Environmental Water Resources (CE 45100)

The goal of this course is: 1) Develop an appreciation for the components of the hydrologic cycle, how they interact, and how they transport various materials; 2) Practice quantitative techniques for estimating the magnitude of different components of the hydrologic cycle; Become more comfortable making reasonable estimates, utilizing data, and addressing open-ended questions in engineering problem solving and design; 3) Become familiar with the agencies, organizations, and institutions participating in scientific research and management of the Southern Hudson River; 4) Improve their ability to communicate technical material in written form and orally; 5) Better their ability to do research: identify and collect needed information, analyze data, draw and support appropriate conclusions, and provide recommendations for future studies; 6) Improve their ability to work as part of a team effectively; 7) Develop their skills in completing an open-ended project under time constraints using a systematic, phased approach.

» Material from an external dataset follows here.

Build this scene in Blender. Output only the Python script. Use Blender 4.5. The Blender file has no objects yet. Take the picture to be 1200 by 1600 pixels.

Hydrology and Hydraulics Engineering (CE36500)

This course aims to give civil engineering majors a basic understanding of flow systems in closed and open hydraulic and hydrologic systems. It provides detailed computation for studying, analyzing, and designing components of hydraulic systems such as pipes, pumps, open channels, and storm collection systems. This course will include two hydraulic laboratory experiments and three computer lab experiments using commercial software (e.g., Haestad-Method© software), which help students design and visualize different hydraulic and hydrological phenomena professionally.